Source excerpt:
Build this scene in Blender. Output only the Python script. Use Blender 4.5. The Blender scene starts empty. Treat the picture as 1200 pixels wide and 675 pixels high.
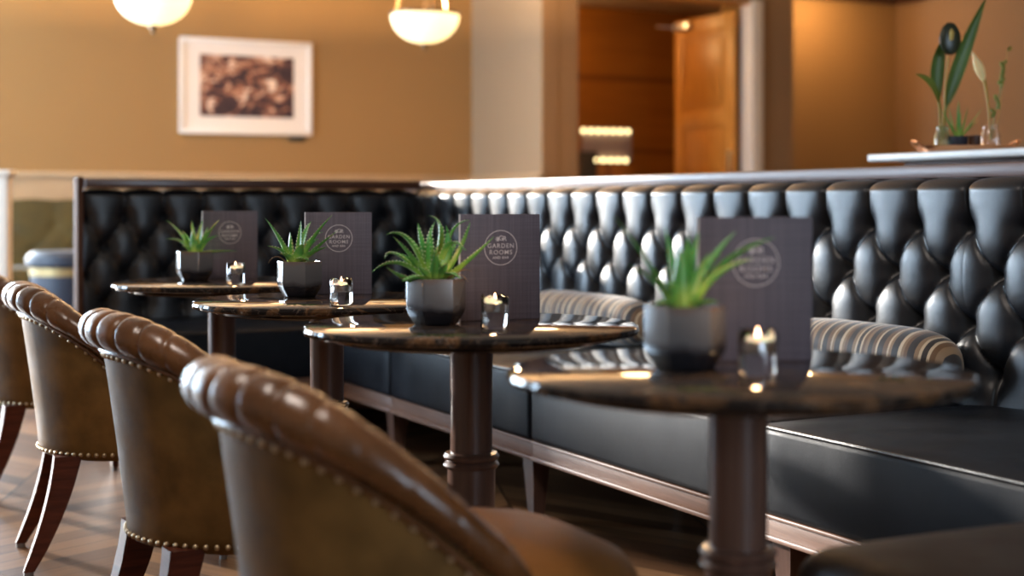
import bpy, bmesh, math, random
from mathutils import Vector, Matrix
PI = math.pi
R = math.radians
C = bpy.context.scene.collection
YAW = R(-26.75)                      # the camera looks this far off the line of tables
CAMZ = 0.97
FPX = 1715.0
cY, sY = math.cos(R(26.75)), math.sin(R(26.75))

def at(u, t):
    """floor position of something seen in column u of the photograph at distance t"""
    x = (u - 600) / FPX * t
    return (x * cY + t * sY, -x * sY + t * cY)

# ------------------------------------------------------------------ materials
def new_mat(name):
    m = bpy.data.materials.new(name); m.use_nodes = True
    nt = m.node_tree
    return m, nt, nt.nodes['Principled BSDF']

def setp(b, **k):
    names = dict(col='Base Color', rough='Roughness', metal='Metallic', spec='Specular IOR Level', coat='Coat Weight',
                 coat_rough='Coat Roughness', trans='Transmission Weight', ior='IOR', emit='Emission Color',
                 emit_s='Emission Strength', sheen='Sheen Weight', alpha='Alpha', sss='Subsurface Weight')
    for a, v in k.items():
        if isinstance(v, tuple) and len(v) == 3: v = (*v, 1)
        b.inputs[names[a]].default_value = v

def N(nt, t, **k):
    n = nt.nodes.new(t)
    for a, v in k.items():
        if a.startswith('i_'):
            key = a[2:]
            n.inputs[int(key) if key.isdigit() else key.replace('_', ' ')].default_value = v
        else: setattr(n, a, v)
    return n

def ramp(nt, fac, stops, interp='LINEAR'):
    r = nt.nodes.new('ShaderNodeValToRGB'); r.color_ramp.interpolation = interp
    el = r.color_ramp.elements
    while len(el) < len(stops): el.new(0.5)
    for e, (p, c) in zip(el, stops): e.position = p; e.color = (*c, 1) if len(c) == 3 else c
    nt.links.new(fac, r.inputs[0]); return r.outputs[0]

def coords(nt, scale=(1, 1, 1), rot=(0, 0, 0)):
    tc = nt.nodes.new('ShaderNodeTexCoord'); mp = nt.nodes.new('ShaderNodeMapping')
    mp.inputs['Scale'].default_value = scale; mp.inputs['Rotation'].default_value = rot
    nt.links.new(tc.outputs['Object'], mp.inputs[0]); return mp.outputs[0]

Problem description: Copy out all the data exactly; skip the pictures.

Answer in full:
Build this scene in Blender. Output only the Python script. Use Blender 4.5. The Blender scene starts empty. Treat the picture as 1200 pixels wide and 675 pixels high.
import bpy, bmesh, math, random
from mathutils import Vector, Matrix
PI = math.pi
R = math.radians
C = bpy.context.scene.collection
YAW = R(-26.75)                      # the camera looks this far off the line of tables
CAMZ = 0.97
FPX = 1715.0
cY, sY = math.cos(R(26.75)), math.sin(R(26.75))

def at(u, t):
    """floor position of something seen in column u of the photograph at distance t"""
    x = (u - 600) / FPX * t
    return (x * cY + t * sY, -x * sY + t * cY)

# ------------------------------------------------------------------ materials
def new_mat(name):
    m = bpy.data.materials.new(name); m.use_nodes = True
    nt = m.node_tree
    return m, nt, nt.nodes['Principled BSDF']

def setp(b, **k):
    names = dict(col='Base Color', rough='Roughness', metal='Metallic', spec='Specular IOR Level', coat='Coat Weight',
                 coat_rough='Coat Roughness', trans='Transmission Weight', ior='IOR', emit='Emission Color',
                 emit_s='Emission Strength', sheen='Sheen Weight', alpha='Alpha', sss='Subsurface Weight')
    for a, v in k.items():
        if isinstance(v, tuple) and len(v) == 3: v = (*v, 1)
        b.inputs[names[a]].default_value = v

def N(nt, t, **k):
    n = nt.nodes.new(t)
    for a, v in k.items():
        if a.startswith('i_'):
            key = a[2:]
            n.inputs[int(key) if key.isdigit() else key.replace('_', ' ')].default_value = v
        else: setattr(n, a, v)
    return n

def ramp(nt, fac, stops, interp='LINEAR'):
    r = nt.nodes.new('ShaderNodeValToRGB'); r.color_ramp.interpolation = interp
    el = r.color_ramp.elements
    while len(el) < len(stops): el.new(0.5)
    for e, (p, c) in zip(el, stops): e.position = p; e.color = (*c, 1) if len(c) == 3 else c
    nt.links.new(fac, r.inputs[0]); return r.outputs[0]

def coords(nt, scale=(1, 1, 1), rot=(0, 0, 0)):
    tc = nt.nodes.new('ShaderNodeTexCoord'); mp = nt.nodes.new('ShaderNodeMapping')
    mp.inputs['Scale'].default_value = scale; mp.inputs['Rotation'].default_value = rot
    nt.links.new(tc.outputs['Object'], mp.inputs[0]); return mp.outputs[0]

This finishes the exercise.